-- START OF DATA BLOCK --
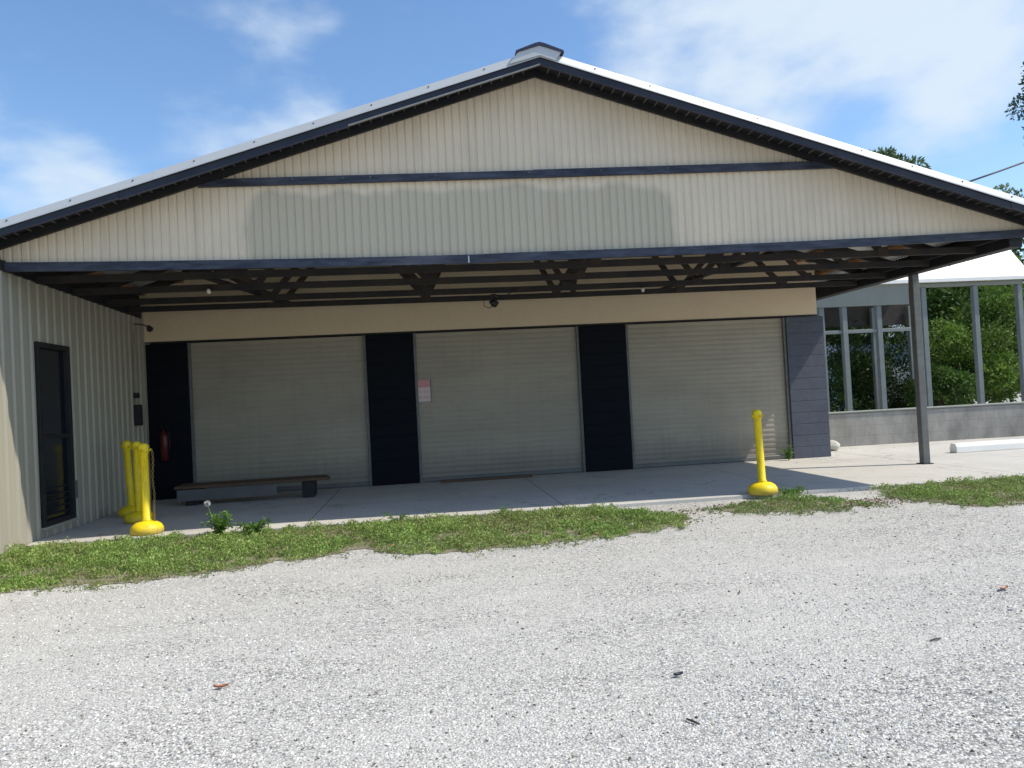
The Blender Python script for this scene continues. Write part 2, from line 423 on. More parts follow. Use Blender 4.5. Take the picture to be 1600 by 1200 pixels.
# rake boards, trim and soffit on both slopes
for s, xe in ((-1, EL), (1, ER)):
    xa = PX; za = PZ; ze = rz(xe)
    def rk(x, dz): return (x, rz(x)+dz)
    # inner black rafter board against the siding
    mb = MB(); mb.prism([rk(xa,-.016), rk(xe,-.016-.012*(s<0)), rk(xe,.055), rk(xa,.055)], 'y', GY-.075, GY-.03); mb.build('rafter_board', M['black'], bld)
    # dark fascia in lengths with slightly different drops
    cuts = [0, .34, .72, 1.0] if s < 0 else [0, .55, .9, 1.0]
    for a, b, dd in zip(cuts[:-1], cuts[1:], (0, -.010, .004)):
        mb = MB(); x1_, x2_ = xa+(xe-xa)*a, xa+(xe-xa)*b
        mb.prism([rk(x1_,-.028+dd), rk(x2_-s*.004,-.028+dd), rk(x2_-s*.004,.042), rk(x1_,.042)], 'y', FY+.012-dd*.3, FY+.045)
        mb.build('fascia_board', M['fascia'], bld)
        # thin bright drip strip beneath the fascia
        mb = MB(); mb.prism([rk(x1_,-.037+dd), rk(x2_,-.037+dd), rk(x2_,-.031+dd), rk(x1_,-.031+dd)], 'y', FY+.008, FY+.05)
        mb.build('drip_edge', M['capdark'] if a or s > 0 else M['gusset'], bld)
    # pale rake trim leaning back towards the roof, with overlap joints and screws
    nrm = 0.0
    lens = [0, .30, .66, 1.0] if s < 0 else [0, .42, .60, 1.0]
    for q, (a, b) in enumerate(zip(lens[:-1], lens[1:])):
        x1_, x2_ = xa+(xe-xa)*a, xa+(xe-xa)*(b+.004)
        off = -.0025*(q % 2)
        mb = MB(); vs = []
        for x in (x1_, x2_):
            for yy, dz_ in ((FY-.008+off, .036), (FY-.004+off, .052), (FY+.034+off, .138), (FY+.20+off, .162), (FY+.20, .154), (FY+.038, .130), (FY+.007, .05), (FY+.002, .036)):
                vs.append((x, yy, rz(x)+dz_))
        fs = [(j, (j+1) % 8, 8+(j+1) % 8, 8+j) for j in range(8)] + [tuple(range(8)), tuple(range(15,7,-1))]
        mb.add(vs, fs); mb.build('rake_trim', M['trim'], bld)
    L = abs(xe-xa); m_ = int(L/.62)
    for i in range(1, m_+1):
        x = xa + s*i*.62; mb = MB(); mb.box(x-.006, x+.006, FY+.008, FY+.032, rz(x)+.098, rz(x)+.109); mb.build('trim_screw', M['screw'], bld)
    # corrugated roof sheet (ribs run down the slope), 0.07 above siding edge
    pitch = .076; ny = int((YB+.3-FY-.05)/pitch); prof = []
    for i in range(ny*2+1):
        prof.append((FY+.05+i*pitch/2, .016 if i % 2 else 0.0))
    vs = []
    for x in (xa, xe+s*.03):
        for yy, dd in prof: vs.append((x, yy, rz(x)+.122+dd))
    n_ = len(prof); mb = MB(); mb.add(vs, [(j, j+1, n_+j+1, n_+j) for j in range(n_-1)])
    o = mb.build('roof_sheet', M['galv'], bld); so = o.modifiers.new('t', 'SOLIDIFY'); so.thickness = .004; so.offset = 1
    # soffit battens in the overhang (seen from below as short strokes)
    mb = MB(); i = 0; x = xa + s*.14
    while abs(x-xa) < L-.1:
        i += 1; mb.box(x-.006, x+.006, FY+.05, GY-.08, rz(x)+.048, rz(x)+.0605); x += s*.125
    mb.build('soffit_ribs', M['post'], bld)
    mb = MB(); mb.prism([rk(xa,.061), rk(xe,.061), rk(xe,.073), rk(xa,.073)], 'y', FY+.046, GY+.0); mb.build('soffit_board', M['black'], bld)
    # purlins along the building and sheathing boards, warm bare pine
    for k in range(1, 11):
        x = xa + s*k*.58
        mb = MB(); mb.box(x-.045, x+.045, GY+.02, YB, rz(x)+.042, rz(x)+.112); mb.build('purlin', M['purlin'], bld)
    # eave board
    mb = MB(); mb.box(min(xe,xe+s*.035), max(xe,xe+s*.035), FY+.05, YB, ze-.08, ze+.115); mb.build('eave_fascia', M['black'], bld)
# ridge cap
mb = MB()
mb.prism([(PX-.35, rz(PX-.35)+.06), (PX-.24, 5.105), (PX, 5.175), (PX+.24, 5.105), (PX+.17, rz(PX+.17)+.045), (PX, PZ+.05)], 'y', FY-.02, FY+.03)
mb.build('ridge_cap_end', M['trim'], bld)
mb = MB(); mb.prism([(PX-.27, 5.092), (PX-.265, 5.118), (PX-.05, 5.200), (PX, 5.212), (PX+.05, 5.200), (PX+.265, 5.118), (PX+.27, 5.092), (PX, 5.177)], 'y', FY-.035, YB+.3)
mb.build('ridge_cap', M['capdark'], bld)
mb = MB(); mb.prism([(PX-.20, rz(PX-.2)+.13), (PX-.20, 5.10), (PX, 5.165), (PX+.20, 5.10), (PX+.20, rz(PX+.2)+.13)], 'y', FY+.21, YB+.2)
mb.build('ridge_filler', M['trim'], bld)

# back wall of the bay: upper tan wall, navy piers, roll-up doors, rest of the building body
mb = MB(); mb.prism([(WX, 2.50), (RX, 2.50), (RX, rz(RX)+.09), (PX, PZ+.09), (WX, rz(WX)+.09)], 'y', BY-.02, BY+.12); mb.build('upper_wall', M['upper'], bld)
mb = MB(); mb.box(WX+.002, RX-.002, BY-.03, BY-.021, 2.485, 2.512); mb.build('head_trim', M['black'], bld)
DO = [(-3.70,-.87), (-.10,2.71), (3.52,6.41)]
def courses(mb, x0, x1):
    z = 0.0; r = 0
    while z < 2.48:
        z1 = min(z+.2, 2.484); mb.box(x0, x1, BY, BY+.2, z+.004, z1-.004, .006)
        z += .2
    mb.box(x0+.004, x1-.004, BY+.006, BY+.19, 0, 2.484)
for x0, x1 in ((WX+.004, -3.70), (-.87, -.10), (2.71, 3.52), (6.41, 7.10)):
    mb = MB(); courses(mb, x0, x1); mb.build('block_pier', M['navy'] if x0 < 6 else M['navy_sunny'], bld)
for i, (x0, x1) in enumerate(DO):
    mb = MB(); vs = []; z = .04; prof = []
    while z < 2.48:
        for fz, d in ((0, .0), (.25, -.005), (.5, -.007), (.75, -.005)): prof.append((min(z+fz*.085, 2.48), d))
        z += .085
    prof.append((2.48, 0))
    for x in (x0+.002, x1-.002):
        for zz, d in prof: vs.append((x, BY+.085+d, zz))
    n_ = len(prof); mb.add(vs, [(j, n_+j, n_+j+1, j+1) for j in range(n_-1)])
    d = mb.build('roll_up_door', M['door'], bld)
    b = MB(); b.box(x0+.004, x1-.004, BY+.06, BY+.10, .005, .075, .008); b.build('bottom_bar', M['post'], d)
    for xs_ in (x0, x1-.05):
        b = MB(); b.box(xs_+.003, xs_+.047, BY+.03, BY+.068, .0, 2.483, .004); b.build('door_guide', M['post'], d)
# added unseen dark lining behind doors so that no light leaks, outer side and rear walls
mb = MB(); mb.box(WX+.02, RX, BY+.3, BY+.34, 0, rz(WX)-.1); mb.build('light_leak_lining', M['navy'], bld)
mb = MB(); mb.box(RX-.03, RX+.10, BY+.21, YB, -.05, rz(RX)+.08); mb.build('right_side_wall', M['lwall'], bld)
mb = MB(); mb.prism([(WX, -.05), (RX+.1, -.05), (RX+.1, rz(RX)+.08), (PX, PZ+.09), (WX, rz(WX)+.09)], 'y', YB-.12, YB-.02); mb.build('rear_wall', M['lwall'], bld)

# left wall: ribbed panel (ribs every 0.3 m), in the plane x = WX, running on towards the camera side
mb = MB(); prof = []; y = 4.6
while y < 12.86:
    for fy, d in ((0, 0.), (.115, 0.), (.135, .019), (.165, .019), (.185, 0.)):
        if y+fy < 12.88: prof.append((y+fy, d))
    for fy in (.055,): prof.append((y+fy, .004))
    y += .20
prof = sorted(prof); prof.append((12.88, 0))
dY0, dY1, dZ0, dZ1 = 9.43, 10.21, .13, 2.22
fs = []; vs = []
for yy, d in prof: vs += [(WX+d, yy, GZ-.03), (WX+d, yy, dZ0), (WX+d, yy, dZ1), (WX+d, yy, 2.99)]
for i in range(len(prof)-1):
    mid_ = (prof[i][0]+prof[i+1][0])/2
    for k in range(3):
        if k == 1 and dY0 < mid_ < dY1: continue
        fs.append((i*4+k, i*4+4+k, i*4+5+k, i*4+1+k))
mb.add(vs, fs); o = mb.build('left_wall', M['lwall'], bld)
so = o.modifiers.new('t', 'SOLIDIFY'); so.thickness = .012; so.offset = 0
mb = MB(); mb.prism([(8.7, 2.952), (BY-.1, 2.885), (BY-.1, 3.06), (8.7, 3.06)], 'x', WX-.03, WX+.045); mb.build('wall_plate', M['black'], bld)
mb = MB(); mb.prism([(4.6+4.16, 3.062), (BY, 3.062), (BY, rz(WX)+.05), (8.76, rz(WX)+.05)], 'x', WX-.05, WX-.01); mb.build('wall_infill', M['black'], bld)
mb = MB(); mb.box(WX-.006, WX+.05, BY-.09, BY-.003, 0, 2.99); mb.build('corner_trim', M['lwall'], bld)
mb = MB(); mb.box(-9.5, WX-.055, 4.6, 4.7, GZ-.1, 2.95); mb.box(-9.5, -9.4, 4.7, YB, GZ-.1, 2.95); mb.build('annex_wall', M['lwall'], bld)
mb = MB(); mb.box(-9.6, WX-.06, 4.5, YB, 2.955, 3.04); mb.build('annex_roof', M['galv'], bld)
# narrow side door in the left wall
sd = MB()
sd.box(WX-.05, WX+.045, dY0-.02, dY0+.045, dZ0-.01, dZ1+.03, .004); sd.box(WX-.05, WX+.045, dY1-.045, dY1+.02, dZ0-.01, dZ1+.03, .004)
sd.box(WX-.05, WX+.045, dY0+.045, dY1-.045, dZ1-.035, dZ1+.03, .004); sd.box(WX-.05, WX+.045, dY0+.045, dY1-.045, dZ0-.01, dZ0+.05, .004)
sdo = sd.build('side_door', M['black'], bld)
m2 = MB(); m2.box(WX-.03, WX-.01, dY0+.045, dY1-.045, dZ0+.05, dZ1-.035); m2.build('door_glass', M['glass'], sdo)
m2 = MB()
for k in range(5): m2.box(WX-.012, WX+.012, dY0+.046, dY1-.046, dZ0+.10+k*.075, dZ0+.115+k*.075)
m2.build('louvre', M['black'], sdo)
m2 = MB(); m2.box(WX-.005, WX+.03, dY0+.05, dY1-.05, 1.12, 1.17, .004); m2.build('push_bar', M['screw'], sdo)
m2 = MB(); m2.box(WX+.046, WX+.07, dY1-.01, dY1+.03, .36, .58, .004); m2.build('hinge', M['paleboard'], sdo)
m2 = MB(); m2.box(WX+.0, WX+.06, dY0-.03, dY1+.03, dZ0-.04, dZ0-.012); m2.build('sill', M['lwall'], sdo)

# trusses under the bay roof
for y in (9.46, 10.40, 11.46, 12.28):
    lz = 2.95
    tr = MB(); tr.bar((WX+.04, y, lz+.01), (PX, y, lz-.012), .045, .085); tr.bar((PX, y, lz-.0122), (7.52, y, lz+.01), .0448, .0845)
    tro = tr.build('roof_truss', M['truss'], bld)
    m2 = MB()
    for s, xe in ((-1, WX+.04), (1, 7.52)): m2.bar((PX, y, PZ-.022), (xe, y, rz(xe)-.022), .044, .11)
    m2.build('top_chord', M['truss'], tro)
    lowj = [PX-3.55, PX-1.33, PX+.76, PX+2.82, PX+4.6]; upj = [PX-4.6, PX-2.45, PX-.30, PX+1.75, PX+3.7]
    prs = []
    for j in range(5): 
        prs.append((upj[j], lowj[j]))
        if j+1 < 5: prs.append((lowj[j], upj[j+1]))
    for a, b in prs:
        if a in upj: p0, p1 = (a, y+.001, rz(a)+.0), (b, y+.001, lz+.02)
        else: p0, p1 = (a, y+.001, lz+.02), (b, y+.001, rz(b)+.0)
        m2 = MB(); m2.bar(p0, p1, .040, .085, (0,1,0)) if False else m2.bar(p0, p1, .038, .085, (0,0,1)); m2.build('web', M['web'] if y > 9.5 else M['truss'], tro)
    for a in lowj:
        m2 = MB(); m2.box(a-.07, a+.07, y-.0275, y+.0275, lz-.036, lz+.085); m2.build('gusset_plate', M['truss'] if random.random() < .5 else M['web'], tro)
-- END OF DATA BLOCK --
**TASK DIRECTIONS**: Give again only the lines from the one bearing "mb = MB(); courses(mb, x0, x1);" through the one bearing "n_ = len(prof); mb.add(vs, [(j, n_+j, n_+j+1, j+1)", exactly as they stand.

**SOLUTION FOR THIS TASK**:
    mb = MB(); courses(mb, x0, x1); mb.build('block_pier', M['navy'] if x0 < 6 else M['navy_sunny'], bld)
for i, (x0, x1) in enumerate(DO):
    mb = MB(); vs = []; z = .04; prof = []
    while z < 2.48:
        for fz, d in ((0, .0), (.25, -.005), (.5, -.007), (.75, -.005)): prof.append((min(z+fz*.085, 2.48), d))
        z += .085
    prof.append((2.48, 0))
    for x in (x0+.002, x1-.002):
        for zz, d in prof: vs.append((x, BY+.085+d, zz))
    n_ = len(prof); mb.add(vs, [(j, n_+j, n_+j+1, j+1) for j in range(n_-1)])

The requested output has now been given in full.